Your task is to repeat all of the data exactly while excluding the pictures.

○ ○ ○

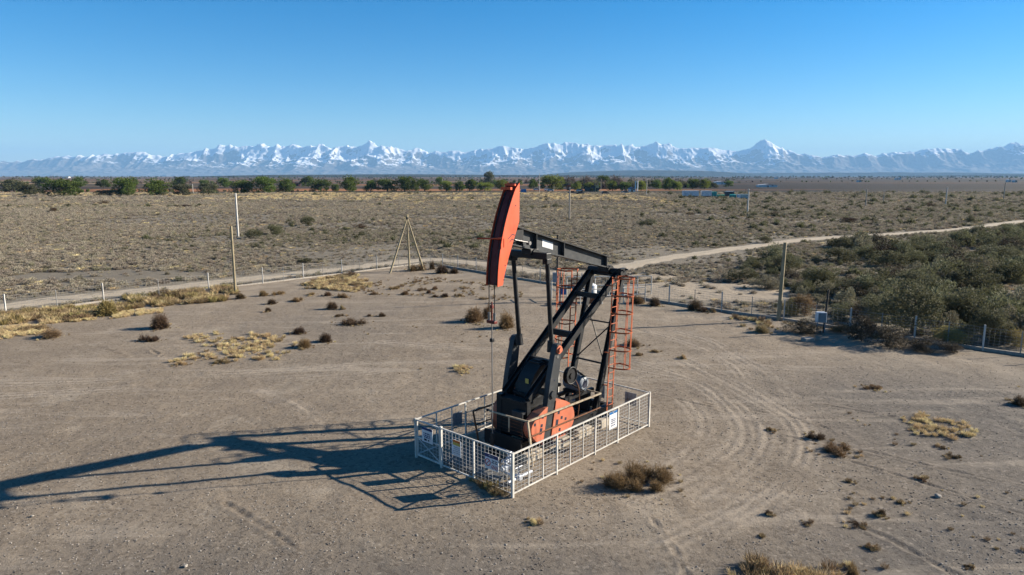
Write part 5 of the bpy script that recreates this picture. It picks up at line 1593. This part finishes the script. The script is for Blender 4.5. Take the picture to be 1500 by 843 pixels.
def scrub_field(n, y0, y1, s0, s1, seed):
    y = np.sqrt(y0 ** 2 + (y1 ** 2 - y0 ** 2) * RNG.random(n)); x = (RNG.random(n) - 0.5) * (y * 1.85 + 20)
    ok = (in_yard(x, y) < -0.8) & (pl_dist(x, y, ROAD_A) > 1.8 + 0.7 * RNG.random(n))
    dens = fbm(x * 0.05, y * 0.05, 4, seed)
    bare_ = np.maximum(1 - np.hypot((x - 15.0) / 8.0, (y - 53.0) / 4.6), 0)
    ok &= (dens > 0.34) | (RNG.random(n) < 0.3)
    ok &= (bare_ <= 0) | (RNG.random(n) < 0.08)
    lb = np.hypot((x + 37) / 9, (y - 62) / 3.5) > 1
    ok &= lb | (RNG.random(n) < 0.12)
    P = np.stack([x, y], 1)[ok]; d = dens[ok]
    # greener near the thicket on the right, straw in the far part of the field
    t = RNG.random(len(P)); far = np.clip((P[:, 1] - 170) / 120, 0, 1); gr_ = fbm(P[:, 0] * 0.03 + 9, P[:, 1] * 0.03, 3, seed + 4)
    strawp = 0.05 + 0.78 * far * (P[:, 0] < 60) * (gr_ > 0.42)
    olive = 0.08 + 0.30 * (gr_ > 0.60) + 0.10 * (P[:, 0] > 25) * (P[:, 1] < 140)
    idx = RNG.integers(0, 4, len(P))
    idx = np.where(t < olive, RNG.integers(4, 6, len(P)), idx); idx = np.where(((t > 0.99) & (gr_ > 0.55)) | ((t > 0.982) & (P[:, 0] > 40) & (P[:, 1] > 110)), 8, idx)
    idx = np.where(RNG.random(len(P)) < strawp, RNG.integers(6, 8, len(P)), idx)
    s = (s0 + (s1 - s0) * RNG.random(len(P)) ** 1.6) * (0.7 + 0.7 * d)
    s = np.where(idx == 8, s * 1.7, s)
    z = np.where(P[:, 1] < 150, znear(P), -0.02)
    return scatter('scrub', np.column_stack([P, z - 0.03]), s, RNG.random(len(P)) * 6.28, SCRUB, idx=idx)


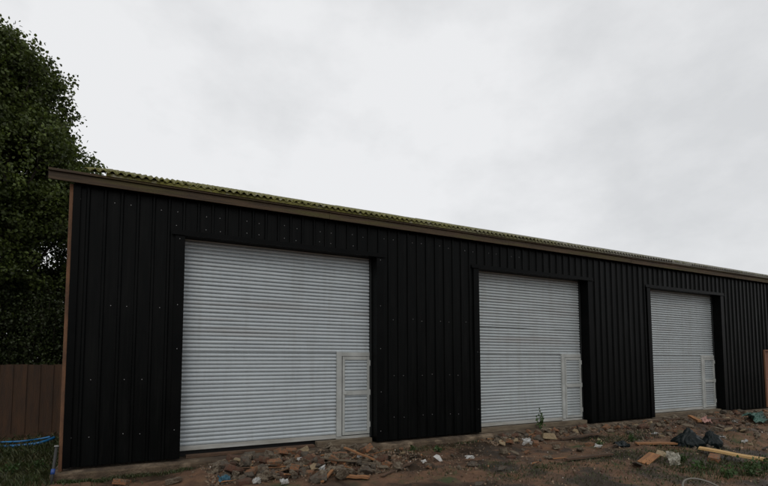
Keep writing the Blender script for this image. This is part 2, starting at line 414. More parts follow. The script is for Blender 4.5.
# timber blocks and battens under the doors
M_wood = mat('pale_board', (.52, .34, .14), .8, (.38, .23, .09), 3, stretch=(1, 6, 6), bump=.4, bscale=30)
M_woodg = mat('grey_timber', (.17, .135, .09), .9, (.085, .062, .04), 3, stretch=(1, 6, 6), bump=.6, bscale=30)
M_woodo = mat('orange_timber', (.34, .155, .055), .8, (.17, .08, .034), 3, stretch=(1, 6, 6), bump=.5, bscale=30)
M_woodd = mat('dark_timber', (.12, .065, .035), .9, (.05, .03, .018), 3, stretch=(1, 6, 6), bump=.6, bscale=30)
o = MB().box(3.05, 4.30, .10, .26, -.108, .0).build('timber_sill', M_woodg, bevel=.006); tag(o, 'weathered timber block packed under the small door of the nearest shutter', 'timber block')
o = MB().box(.55, 3.0, .12, .26, -.108, -.055).build('timber_batten', M_woodd, bevel=.005); tag(o, 'dark batten lying under the nearest shutter in the gap above the slab', 'batten')
o = MB().box(X1+P+.03, X1+P+W-.05, .08, .27, -.108, .0).build('timber_sill', M_woodg, bevel=.006); tag(o, 'long weathered timber sill under the middle shutter', 'timber sill')
o = MB().box(X1+2*P+.03, X1+2*P+W-.05, .08, .27, -.108, .0).build('timber_sill', M_woodg, bevel=.006); tag(o, 'long weathered timber sill under the farthest shutter', 'timber sill')
# pedestrian door of brown boards at the frame edge
a, b_ = OPEN[3][:2]
dr = MB()
for k in range(6): dr.box(a+.05+k*.142, a+.05+k*.142+.138, .02, .045, ZB, 2.05)
dmat = mat('brown_door_boards', (.20, .085, .045), .75, (.12, .05, .028), 3, stretch=(5, 1, .6), bump=.3)
do = SP(dr.build('timber_door', dmat)); do['label'] = 'brown boarded door at the far right of the shed'
fr = MB(); fr.box(a, a+.048, -.046, .06, ZB, 2.1); fr.box(b_-.048, b_, -.046, .06, ZB, 2.1); fr.box(a+.0485, b_-.0485, -.046, .06, 2.052, 2.1)
fr.build('door_frame', mat('door_frame_wood', (.16, .075, .04), .8), do)
MB().tube([(a+.12, .0, 1.0), (a+.12, -.03, 1.0), (a+.22, -.03, 1.0)], .01).build('handle', M_screw, do)
# screw heads
bm = bmesh.new(); bmesh.ops.create_uvsphere(bm, u_segments=10, v_segments=6, radius=.0075)
for v in bm.verts: v.co.y *= .55
sm_ = bpy.data.meshes.new('screw'); bm.to_mesh(sm_); bm.free(); sm_.materials.append(M_screw)
cnt = 0; r = random.Random(5)
def pan(k): return XC+.25*k+.09
def inopen(x, z):
    return any(a_-.19 < x < b2+.19 and z < z1+.1 for a_, b2, _, z1 in OPEN)
rowsS = [(4.42, 0, 40), (4.17, 6, 21), (2.62, 0, 40), (1.35, 1, 44), (.42, 0, 44)]
for z, k0, k1 in rowsS:
    for k in range(k0, k1):
        if (k*7+int(z*10)) % 3 == 0: continue
        x = pan(k)+r.uniform(-.012, .012)
        if inopen(x, z) or cnt >= 86: continue
        SP(link('screw', sm_, None, None, (x, -.004, z+r.uniform(-.02, .02)))); cnt += 1
for xx, z in ((X1-.09, 3.92), (X1-.10, 2.7), (X1-.09, 1.9), (X1-.1, .45), (X1+W+.09, 3.93), (X1+W+.09, 2.9), (X1+W+.09, 1.95), (X1+W+.1, 1.0), (X1+W+.09, .15), (X1+P-.08, .5), (X1+P-.08, 1.9)):
    SP(link('screw', sm_, None, None, (xx, -.048, z)))

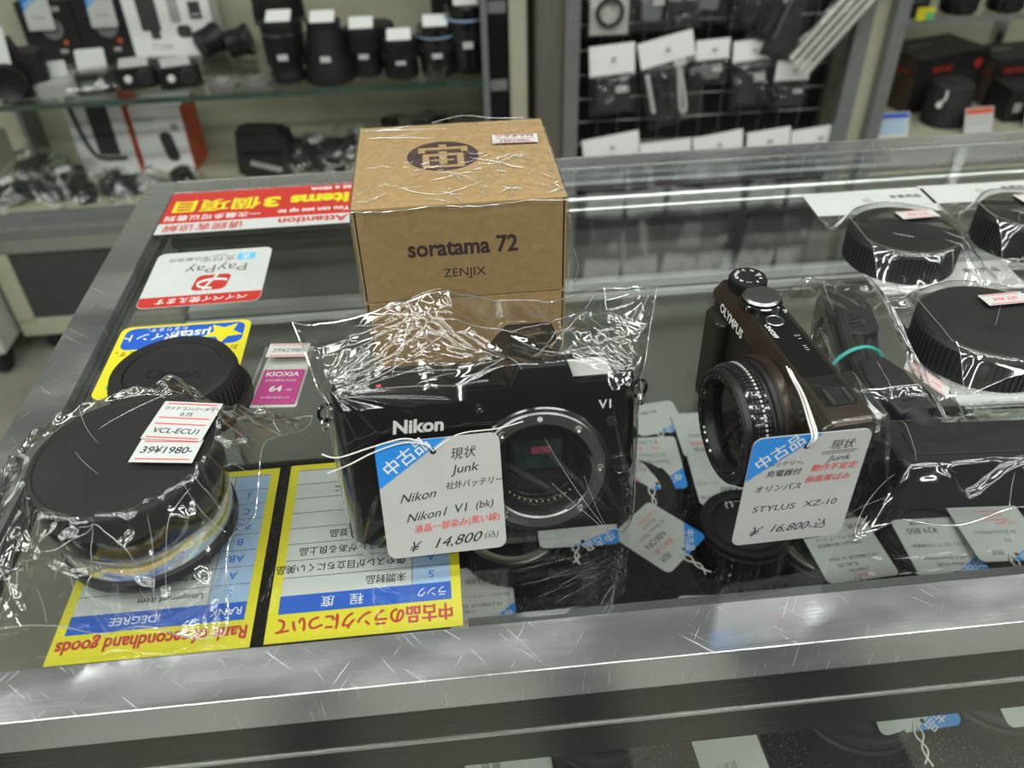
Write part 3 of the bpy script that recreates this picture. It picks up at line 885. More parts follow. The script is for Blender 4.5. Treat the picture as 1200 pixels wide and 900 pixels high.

○ ○ ○

EXERCISE OUTPUT:
Write part 5 of the bpy script that recreates this picture. It picks up at line 1593. This part finishes the script. The script is for Blender 4.5. Take the picture to be 1500 by 843 pixels.
def scrub_field(n, y0, y1, s0, s1, seed):
    y = np.sqrt(y0 ** 2 + (y1 ** 2 - y0 ** 2) * RNG.random(n)); x = (RNG.random(n) - 0.5) * (y * 1.85 + 20)
    ok = (in_yard(x, y) < -0.8) & (pl_dist(x, y, ROAD_A) > 1.8 + 0.7 * RNG.random(n))
    dens = fbm(x * 0.05, y * 0.05, 4, seed)
    bare_ = np.maximum(1 - np.hypot((x - 15.0) / 8.0, (y - 53.0) / 4.6), 0)
    ok &= (dens > 0.34) | (RNG.random(n) < 0.3)
    ok &= (bare_ <= 0) | (RNG.random(n) < 0.08)
    lb = np.hypot((x + 37) / 9, (y - 62) / 3.5) > 1
    ok &= lb | (RNG.random(n) < 0.12)
    P = np.stack([x, y], 1)[ok]; d = dens[ok]
    # greener near the thicket on the right, straw in the far part of the field
    t = RNG.random(len(P)); far = np.clip((P[:, 1] - 170) / 120, 0, 1); gr_ = fbm(P[:, 0] * 0.03 + 9, P[:, 1] * 0.03, 3, seed + 4)
    strawp = 0.05 + 0.78 * far * (P[:, 0] < 60) * (gr_ > 0.42)
    olive = 0.08 + 0.30 * (gr_ > 0.60) + 0.10 * (P[:, 0] > 25) * (P[:, 1] < 140)
    idx = RNG.integers(0, 4, len(P))
    idx = np.where(t < olive, RNG.integers(4, 6, len(P)), idx); idx = np.where(((t > 0.99) & (gr_ > 0.55)) | ((t > 0.982) & (P[:, 0] > 40) & (P[:, 1] > 110)), 8, idx)
    idx = np.where(RNG.random(len(P)) < strawp, RNG.integers(6, 8, len(P)), idx)
    s = (s0 + (s1 - s0) * RNG.random(len(P)) ** 1.6) * (0.7 + 0.7 * d)
    s = np.where(idx == 8, s * 1.7, s)
    z = np.where(P[:, 1] < 150, znear(P), -0.02)
    return scatter('scrub', np.column_stack([P, z - 0.03]), s, RNG.random(len(P)) * 6.28, SCRUB, idx=idx)


Keep writing the Blender script for this image. This is part 2, starting at line 414. More parts follow. The script is for Blender 4.5.
# timber blocks and battens under the doors
M_wood = mat('pale_board', (.52, .34, .14), .8, (.38, .23, .09), 3, stretch=(1, 6, 6), bump=.4, bscale=30)
M_woodg = mat('grey_timber', (.17, .135, .09), .9, (.085, .062, .04), 3, stretch=(1, 6, 6), bump=.6, bscale=30)
M_woodo = mat('orange_timber', (.34, .155, .055), .8, (.17, .08, .034), 3, stretch=(1, 6, 6), bump=.5, bscale=30)
M_woodd = mat('dark_timber', (.12, .065, .035), .9, (.05, .03, .018), 3, stretch=(1, 6, 6), bump=.6, bscale=30)
o = MB().box(3.05, 4.30, .10, .26, -.108, .0).build('timber_sill', M_woodg, bevel=.006); tag(o, 'weathered timber block packed under the small door of the nearest shutter', 'timber block')
o = MB().box(.55, 3.0, .12, .26, -.108, -.055).build('timber_batten', M_woodd, bevel=.005); tag(o, 'dark batten lying under the nearest shutter in the gap above the slab', 'batten')
o = MB().box(X1+P+.03, X1+P+W-.05, .08, .27, -.108, .0).build('timber_sill', M_woodg, bevel=.006); tag(o, 'long weathered timber sill under the middle shutter', 'timber sill')
o = MB().box(X1+2*P+.03, X1+2*P+W-.05, .08, .27, -.108, .0).build('timber_sill', M_woodg, bevel=.006); tag(o, 'long weathered timber sill under the farthest shutter', 'timber sill')
# pedestrian door of brown boards at the frame edge
a, b_ = OPEN[3][:2]
dr = MB()
for k in range(6): dr.box(a+.05+k*.142, a+.05+k*.142+.138, .02, .045, ZB, 2.05)
dmat = mat('brown_door_boards', (.20, .085, .045), .75, (.12, .05, .028), 3, stretch=(5, 1, .6), bump=.3)
do = SP(dr.build('timber_door', dmat)); do['label'] = 'brown boarded door at the far right of the shed'
fr = MB(); fr.box(a, a+.048, -.046, .06, ZB, 2.1); fr.box(b_-.048, b_, -.046, .06, ZB, 2.1); fr.box(a+.0485, b_-.0485, -.046, .06, 2.052, 2.1)
fr.build('door_frame', mat('door_frame_wood', (.16, .075, .04), .8), do)
MB().tube([(a+.12, .0, 1.0), (a+.12, -.03, 1.0), (a+.22, -.03, 1.0)], .01).build('handle', M_screw, do)
# screw heads
bm = bmesh.new(); bmesh.ops.create_uvsphere(bm, u_segments=10, v_segments=6, radius=.0075)
for v in bm.verts: v.co.y *= .55
sm_ = bpy.data.meshes.new('screw'); bm.to_mesh(sm_); bm.free(); sm_.materials.append(M_screw)
cnt = 0; r = random.Random(5)
def pan(k): return XC+.25*k+.09
def inopen(x, z):
    return any(a_-.19 < x < b2+.19 and z < z1+.1 for a_, b2, _, z1 in OPEN)
rowsS = [(4.42, 0, 40), (4.17, 6, 21), (2.62, 0, 40), (1.35, 1, 44), (.42, 0, 44)]
for z, k0, k1 in rowsS:
    for k in range(k0, k1):
        if (k*7+int(z*10)) % 3 == 0: continue
        x = pan(k)+r.uniform(-.012, .012)
        if inopen(x, z) or cnt >= 86: continue
        SP(link('screw', sm_, None, None, (x, -.004, z+r.uniform(-.02, .02)))); cnt += 1
for xx, z in ((X1-.09, 3.92), (X1-.10, 2.7), (X1-.09, 1.9), (X1-.1, .45), (X1+W+.09, 3.93), (X1+W+.09, 2.9), (X1+W+.09, 1.95), (X1+W+.1, 1.0), (X1+W+.09, .15), (X1+P-.08, .5), (X1+P-.08, 1.9)):
    SP(link('screw', sm_, None, None, (xx, -.048, z)))

Write part 3 of the bpy script that recreates this picture. It picks up at line 885. More parts follow. The script is for Blender 4.5. Treat the picture as 1200 pixels wide and 900 pixels high.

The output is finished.